▸ **Instructions for the task**
Transcribe the material in full. Nothing should differ except that the pictures are left out.

▸ **Information supplied**
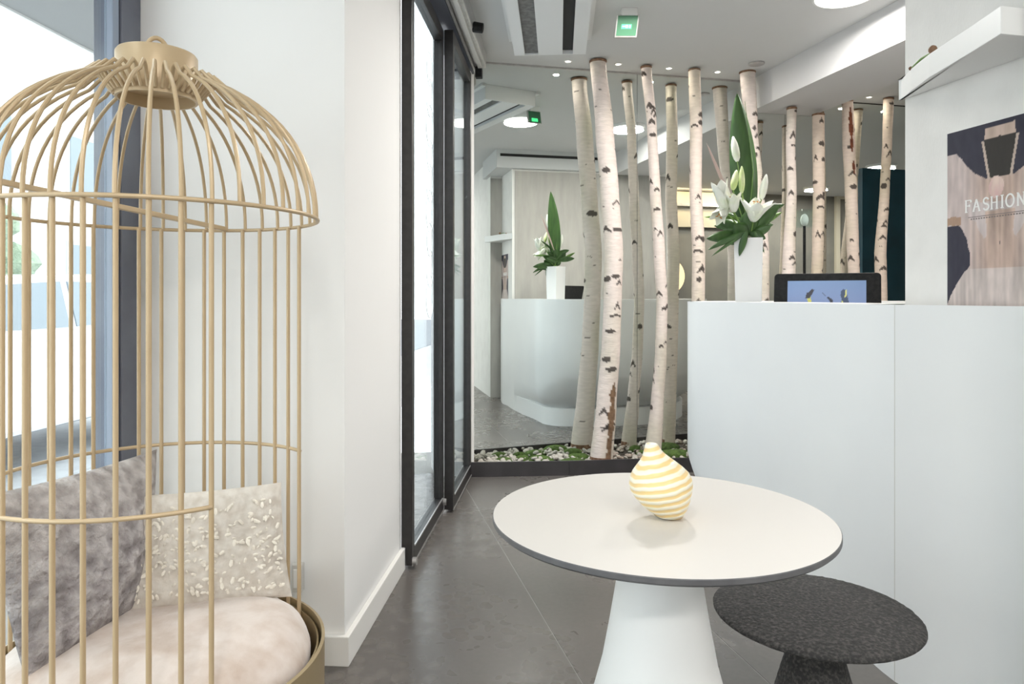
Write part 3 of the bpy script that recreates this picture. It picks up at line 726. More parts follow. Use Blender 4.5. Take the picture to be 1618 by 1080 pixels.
# striped bottle vase: leaning onion shape, narrow foot at lower right, neck at upper left
vb = PY(1058, 817, .46*F_PX/(817-HY)); vb.z = .740
bv = thing('striped_vase', 'small yellow and white striped onion-shaped glass vase on the round table', 'vase', vb)
def stripe_mat():
    m = bpy.data.materials.new('yellow_white_striped_glass'); m.use_nodes = True; nt = m.node_tree; b = nt.nodes['Principled BSDF']
    tc = nt.nodes.new('ShaderNodeTexCoord'); mp = nt.nodes.new('ShaderNodeMapping'); mp.inputs['Rotation'].default_value = (0, .22, 0)
    nt.links.new(tc.outputs['Object'], mp.inputs[0])
    w = nt.nodes.new('ShaderNodeTexWave'); w.bands_direction = 'Z'; w.inputs['Scale'].default_value = 21; w.inputs['Distortion'].default_value = 1.6; w.inputs['Detail'].default_value = 2; w.inputs['Detail Scale'].default_value = 1.2
    nt.links.new(mp.outputs[0], w.inputs[0])
    r = nt.nodes.new('ShaderNodeValToRGB'); r.color_ramp.elements[0].position = .30; r.color_ramp.elements[1].position = .68
    r.color_ramp.elements[0].color = (.80, .60, .28, 1); r.color_ramp.elements[1].color = (.84, .80, .66, 1)
    nt.links.new(w.outputs[1], r.inputs[0]); nt.links.new(r.outputs[0], b.inputs['Base Color'])
    b.inputs['Roughness'].default_value = .3; b.inputs['Subsurface Weight'].default_value = .25; b.inputs['Subsurface Radius'].default_value = (.02, .015, .006)
    bp = nt.nodes.new('ShaderNodeBump'); bp.inputs['Strength'].default_value = .5; bp.inputs['Distance'].default_value = .003
    nt.links.new(w.outputs[1], bp.inputs['Height']); nt.links.new(bp.outputs[0], b.inputs['Normal'])
    return m
sc_ = vb.y/F_PX
mb = MB(); rows = [(817, 1058, 14), (815, 1058, 20), (808, 1055, 27), (798, 1051, 36), (786, 1047, 43), (774, 1044.5, 48), (765, 1044, 49.5), (755, 1044, 48.5), (745, 1043.5, 44), (737, 1042, 37), (729, 1039.5, 29), (722, 1036.5, 22), (715, 1033, 16.5), (709, 1031, 13), (704, 1030, 11), (701, 1029.5, 9.5), (699.5, 1029.5, 7)]
seg = 56
for (y, xc, w) in rows:
    for j in range(seg):
        a = 2*math.pi*j/seg; mb.v.append(Vector(((xc-CX)*sc_+w*sc_*math.cos(a), vb.y+w*sc_*math.sin(a), .740+max(0, (817-y))*sc_*1.0)))
nr = len(rows)
for i in range(nr-1):
    for j in range(seg): mb.f.append((i*seg+j, i*seg+(j+1) % seg, (i+1)*seg+(j+1) % seg, (i+1)*seg+j))
mb.f.append(tuple(range(seg-1, -1, -1))); mb.f.append(tuple((nr-1)*seg+j for j in range(seg)))
mb.build('glass_body', stripe_mat(), bv, 'all')

# ---------------------------------------------------------------- white vase with lilies on the counter
vc = W(1.908, 3.18, DZ)
va = thing('white_vase', 'tall square white vase on the counter end, holding lilies', 'vase', vc)
def sq(c, r, z, rot): return [Vector((c.x+r*math.cos(rot+a), c.y+r*math.sin(rot+a), z)) for a in (math.pi/4, 3*math.pi/4, 5*math.pi/4, 7*math.pi/4)]
mb = MB(); rot = math.atan2(vc.y, vc.x)-math.pi/2
rz = [(.086, DZ), (.095, DZ+.31), (.087, DZ+.31), (.080, DZ+.02)]
for r, z in rz: mb.v += sq(vc, r, z, rot)
mb.f = [(3, 2, 1, 0)]+[(i*4+j, i*4+(j+1) % 4, (i+1)*4+(j+1) % 4, (i+1)*4+j) for i in range(3) for j in range(4)]+[(12, 13, 14, 15)]
mb.build('body', 'vase_white', va, False, .002)
top = vc+Vector((0, 0, .30)); VY = vc.y
def vp(px, py, dy=0): return PY(px, py, VY+dy)
def petal_blade(mb, a, b, w, bend=Vector((0, 0, 0)), n=12, cup=.35, side=None, tipw=.0):
    a, b = Vector(a), Vector(b); ax = (b-a); Ln = ax.length; ax.normalize()
    if side is None: side = ax.cross(Vector((0, -1, 0)))
    side = (side-ax*side.dot(ax)).normalized(); nr = ax.cross(side); base = len(mb.v); m = 5
    for i in range(n+1):
        k = i/n; wd = w*(math.sin(math.pi*min(1, k*.92+.08))**.75 if k < 1 else tipw); c = a+ax*Ln*k+bend*(k*k)
        for j in range(m):
            x = (j/(m-1)-.5)*2; mb.v.append(c+side*wd*x/2+nr*cup*wd*(x*x-.5)*.5)
    for i in range(n):
        for j in range(m-1): mb.f.append((base+i*m+j, base+i*m+j+1, base+(i+1)*m+j+1, base+(i+1)*m+j))
    return mb
def leaf_obj(a, b, w, m, parent, bend=Vector((0, 0, 0)), name='leaf', side=None):
    mb = petal_blade(MB(), a, b, w, bend, side=side); o = mb.build(name, m, parent, 'all')
    s = o.modifiers.new('thickness', 'SOLIDIFY'); s.thickness = .0012
    return o
al = thing('broad_leaf', 'tall upright dark green pointed leaf rising from the white vase', 'leaf', top)
petal_blade(MB(), vp(1180, 372), vp(1176, 150), .135, Vector((-.035, 0, .01)), 26, .25).build('blade', 'leaf', al, 'all')
al.children[0].modifiers.new('thickness', 'SOLIDIFY').thickness = .0015
MB().tube([vp(1181, 380), vp(1190, 270, -.008), vp(1177, 160, -.002)], [.004, .003, .001], 6).build('midrib', 'leaf_light', al, True)
fo = thing('foliage_sprig', 'spray of dark glossy leaves spreading at the mouth of the white vase', 'foliage', top)
for (x0, y0, x1, y1, w, dy, m) in ((1176, 372, 1116, 372, .060, -.05, 'leaf'), (1178, 365, 1130, 342, .060, .03, 'leaf'), (1186, 372, 1232, 318, .06, -.04, 'leaf'), (1180, 370, 1118, 390, .03, -.06, 'leaf'),
                                   (1190, 372, 1218, 352, .05, -.06, 'leaf'), (1184, 368, 1210, 372, .05, -.07, 'leaf'), (1182, 374, 1160, 350, .085, -.07, 'leaf'), (1184, 372, 1186, 325, .10, -.05, 'leaf'), (1180, 372, 1168, 400, .035, -.07, 'leaf'),
                                   (1182, 372, 1124, 400, .016, -.06, 'leaf'), (1180, 360, 1140, 330, .06, .05, 'leaf'), (1172, 370, 1150, 380, .06, -.05, 'leaf'), (1192, 372, 1208, 395, .02, -.05, 'leaf'), (1186, 340, 1240, 318, .045, -.03, 'leaf'),
                                   (1170, 345, 1112, 338, .02, -.03, 'leaf_light'), (1172, 330, 1125, 295, .02, .02, 'leaf'), (1196, 360, 1236, 330, .03, .05, 'leaf_light'), (1182, 362, 1200, 330, .07, .06, 'leaf'), (1182, 362, 1160, 320, .07, .06, 'leaf'), (1180, 360, 1128, 352, .05, .09, 'leaf'), (1182, 360, 1222, 350, .05, .09, 'leaf')):
    leaf_obj(vp(x0, min(y0, 366) if y1 > 385 else y0, dy*(1.35 if y1 > 385 else .4)), vp(x1, y1, dy), w, m, fo, Vector((0, 0, -.015)))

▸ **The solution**
Write part 3 of the bpy script that recreates this picture. It picks up at line 726. More parts follow. Use Blender 4.5. Take the picture to be 1618 by 1080 pixels.
# striped bottle vase: leaning onion shape, narrow foot at lower right, neck at upper left
vb = PY(1058, 817, .46*F_PX/(817-HY)); vb.z = .740
bv = thing('striped_vase', 'small yellow and white striped onion-shaped glass vase on the round table', 'vase', vb)
def stripe_mat():
    m = bpy.data.materials.new('yellow_white_striped_glass'); m.use_nodes = True; nt = m.node_tree; b = nt.nodes['Principled BSDF']
    tc = nt.nodes.new('ShaderNodeTexCoord'); mp = nt.nodes.new('ShaderNodeMapping'); mp.inputs['Rotation'].default_value = (0, .22, 0)
    nt.links.new(tc.outputs['Object'], mp.inputs[0])
    w = nt.nodes.new('ShaderNodeTexWave'); w.bands_direction = 'Z'; w.inputs['Scale'].default_value = 21; w.inputs['Distortion'].default_value = 1.6; w.inputs['Detail'].default_value = 2; w.inputs['Detail Scale'].default_value = 1.2
    nt.links.new(mp.outputs[0], w.inputs[0])
    r = nt.nodes.new('ShaderNodeValToRGB'); r.color_ramp.elements[0].position = .30; r.color_ramp.elements[1].position = .68
    r.color_ramp.elements[0].color = (.80, .60, .28, 1); r.color_ramp.elements[1].color = (.84, .80, .66, 1)
    nt.links.new(w.outputs[1], r.inputs[0]); nt.links.new(r.outputs[0], b.inputs['Base Color'])
    b.inputs['Roughness'].default_value = .3; b.inputs['Subsurface Weight'].default_value = .25; b.inputs['Subsurface Radius'].default_value = (.02, .015, .006)
    bp = nt.nodes.new('ShaderNodeBump'); bp.inputs['Strength'].default_value = .5; bp.inputs['Distance'].default_value = .003
    nt.links.new(w.outputs[1], bp.inputs['Height']); nt.links.new(bp.outputs[0], b.inputs['Normal'])
    return m
sc_ = vb.y/F_PX
mb = MB(); rows = [(817, 1058, 14), (815, 1058, 20), (808, 1055, 27), (798, 1051, 36), (786, 1047, 43), (774, 1044.5, 48), (765, 1044, 49.5), (755, 1044, 48.5), (745, 1043.5, 44), (737, 1042, 37), (729, 1039.5, 29), (722, 1036.5, 22), (715, 1033, 16.5), (709, 1031, 13), (704, 1030, 11), (701, 1029.5, 9.5), (699.5, 1029.5, 7)]
seg = 56
for (y, xc, w) in rows:
    for j in range(seg):
        a = 2*math.pi*j/seg; mb.v.append(Vector(((xc-CX)*sc_+w*sc_*math.cos(a), vb.y+w*sc_*math.sin(a), .740+max(0, (817-y))*sc_*1.0)))
nr = len(rows)
for i in range(nr-1):
    for j in range(seg): mb.f.append((i*seg+j, i*seg+(j+1) % seg, (i+1)*seg+(j+1) % seg, (i+1)*seg+j))
mb.f.append(tuple(range(seg-1, -1, -1))); mb.f.append(tuple((nr-1)*seg+j for j in range(seg)))
mb.build('glass_body', stripe_mat(), bv, 'all')

# ---------------------------------------------------------------- white vase with lilies on the counter
vc = W(1.908, 3.18, DZ)
va = thing('white_vase', 'tall square white vase on the counter end, holding lilies', 'vase', vc)
def sq(c, r, z, rot): return [Vector((c.x+r*math.cos(rot+a), c.y+r*math.sin(rot+a), z)) for a in (math.pi/4, 3*math.pi/4, 5*math.pi/4, 7*math.pi/4)]
mb = MB(); rot = math.atan2(vc.y, vc.x)-math.pi/2
rz = [(.086, DZ), (.095, DZ+.31), (.087, DZ+.31), (.080, DZ+.02)]
for r, z in rz: mb.v += sq(vc, r, z, rot)
mb.f = [(3, 2, 1, 0)]+[(i*4+j, i*4+(j+1) % 4, (i+1)*4+(j+1) % 4, (i+1)*4+j) for i in range(3) for j in range(4)]+[(12, 13, 14, 15)]
mb.build('body', 'vase_white', va, False, .002)
top = vc+Vector((0, 0, .30)); VY = vc.y
def vp(px, py, dy=0): return PY(px, py, VY+dy)
def petal_blade(mb, a, b, w, bend=Vector((0, 0, 0)), n=12, cup=.35, side=None, tipw=.0):
    a, b = Vector(a), Vector(b); ax = (b-a); Ln = ax.length; ax.normalize()
    if side is None: side = ax.cross(Vector((0, -1, 0)))
    side = (side-ax*side.dot(ax)).normalized(); nr = ax.cross(side); base = len(mb.v); m = 5
    for i in range(n+1):
        k = i/n; wd = w*(math.sin(math.pi*min(1, k*.92+.08))**.75 if k < 1 else tipw); c = a+ax*Ln*k+bend*(k*k)
        for j in range(m):
            x = (j/(m-1)-.5)*2; mb.v.append(c+side*wd*x/2+nr*cup*wd*(x*x-.5)*.5)
    for i in range(n):
        for j in range(m-1): mb.f.append((base+i*m+j, base+i*m+j+1, base+(i+1)*m+j+1, base+(i+1)*m+j))
    return mb
def leaf_obj(a, b, w, m, parent, bend=Vector((0, 0, 0)), name='leaf', side=None):
    mb = petal_blade(MB(), a, b, w, bend, side=side); o = mb.build(name, m, parent, 'all')
    s = o.modifiers.new('thickness', 'SOLIDIFY'); s.thickness = .0012
    return o
al = thing('broad_leaf', 'tall upright dark green pointed leaf rising from the white vase', 'leaf', top)
petal_blade(MB(), vp(1180, 372), vp(1176, 150), .135, Vector((-.035, 0, .01)), 26, .25).build('blade', 'leaf', al, 'all')
al.children[0].modifiers.new('thickness', 'SOLIDIFY').thickness = .0015
MB().tube([vp(1181, 380), vp(1190, 270, -.008), vp(1177, 160, -.002)], [.004, .003, .001], 6).build('midrib', 'leaf_light', al, True)
fo = thing('foliage_sprig', 'spray of dark glossy leaves spreading at the mouth of the white vase', 'foliage', top)
for (x0, y0, x1, y1, w, dy, m) in ((1176, 372, 1116, 372, .060, -.05, 'leaf'), (1178, 365, 1130, 342, .060, .03, 'leaf'), (1186, 372, 1232, 318, .06, -.04, 'leaf'), (1180, 370, 1118, 390, .03, -.06, 'leaf'),
                                   (1190, 372, 1218, 352, .05, -.06, 'leaf'), (1184, 368, 1210, 372, .05, -.07, 'leaf'), (1182, 374, 1160, 350, .085, -.07, 'leaf'), (1184, 372, 1186, 325, .10, -.05, 'leaf'), (1180, 372, 1168, 400, .035, -.07, 'leaf'),
                                   (1182, 372, 1124, 400, .016, -.06, 'leaf'), (1180, 360, 1140, 330, .06, .05, 'leaf'), (1172, 370, 1150, 380, .06, -.05, 'leaf'), (1192, 372, 1208, 395, .02, -.05, 'leaf'), (1186, 340, 1240, 318, .045, -.03, 'leaf'),
                                   (1170, 345, 1112, 338, .02, -.03, 'leaf_light'), (1172, 330, 1125, 295, .02, .02, 'leaf'), (1196, 360, 1236, 330, .03, .05, 'leaf_light'), (1182, 362, 1200, 330, .07, .06, 'leaf'), (1182, 362, 1160, 320, .07, .06, 'leaf'), (1180, 360, 1128, 352, .05, .09, 'leaf'), (1182, 360, 1222, 350, .05, .09, 'leaf')):
    leaf_obj(vp(x0, min(y0, 366) if y1 > 385 else y0, dy*(1.35 if y1 > 385 else .4)), vp(x1, y1, dy), w, m, fo, Vector((0, 0, -.015)))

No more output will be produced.